How NOT to Damage Your Switching Regulator Demo Board

How NOT to Damage Your Switching Regulator Demo Board


Christopher Jarboe

Christopher Jarboe


A great way to develop a design is to start with an existing demo board and modify it. While this simplifies the process, there are a few pitfalls to be aware of so that you do not have to spend time tracking down and replacing damaged components. Below are four common ways to damage your circuit.

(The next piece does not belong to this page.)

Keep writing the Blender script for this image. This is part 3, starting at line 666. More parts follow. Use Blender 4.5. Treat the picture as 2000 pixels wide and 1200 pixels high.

1) Improper Feedback Connection

Looking at the LT8330 boost circuit below, consider what happens if either the 1MΩ resistor is open or the 34.8KΩ resistor is shorted to ground. In either case, the FBX will never reach the desired 1.6V, so the LT8330 will continue to push the output higher and higher until something breaks down. This can still be a problem with buck converters; however, the output can only go as high as the input. Either way, it is worth double-checking any changes you make to the feedback network.

48V Boost Converter

2) Hot-Plugging an Underdamped Input

This is such a common issue that we have an entire application note devoted to the topic (AN88 - Ceramic Input Capacitors Can Cause Overvoltage Transients). It is a short document and definitely worth reading, but the point is this: hot-plugging a circuit can produce a large voltage spike on the input, particularly when using only ceramic input capacitors. If the transient voltage exceeds the part’s absolute maximum voltage, it can potentially damage the regulator. The solution is to provide some way to damp the transient, either with an electrolytic capacitor or a ceramic capacitor with a small resistor in series. The scope shot below shows the improvement made by adding an electrolytic capacitor from VIN to ground. The good news is that nearly all of our demo boards have one of these options already populated.

Hot-plugging an Underdamped Input

3) Reverse Input Voltage

I still occasionally swap the input leads, applying a negative input voltage and potentially damaging the part. By limiting the current of my input supply to a few amps, the power dissipation can be minimized in the event that I reverse the input. You can see waveforms of a part surviving below. The input voltage is set to 6.5V with a 0.5A limit. When the reverse voltage is applied, VIN is applied across a diode internal to the regulator, basically shorting the supply. Since the input current is limited to 0.5A, the part dissipates 0.5A times the forward drop of the internal diode. The part starts as expected after applying the input voltage correctly.

Reverse Input Voltage

4) Internal Regulator(s) Overvoltage

There is often more than one way to power a regulator’s internal circuitry, allowing the internal linear regulators to be powered from a lower voltage to reduce power dissipation. Because of this, it is important when increasing the output voltage to be aware of any VCC connections. For example, the DC1523A (LTC3789) is set for 12VOUT and EXVCC is connected to VOUT. Modifying the output voltage above approximately 13V without changing the EXTVCC connection could result in a damaged part. (This is terribly obvious, but it is a mistake that I still make.)

Hopefully this will help you avoid the most common ways of damaging a demo board and be able to finish your designs more quickly.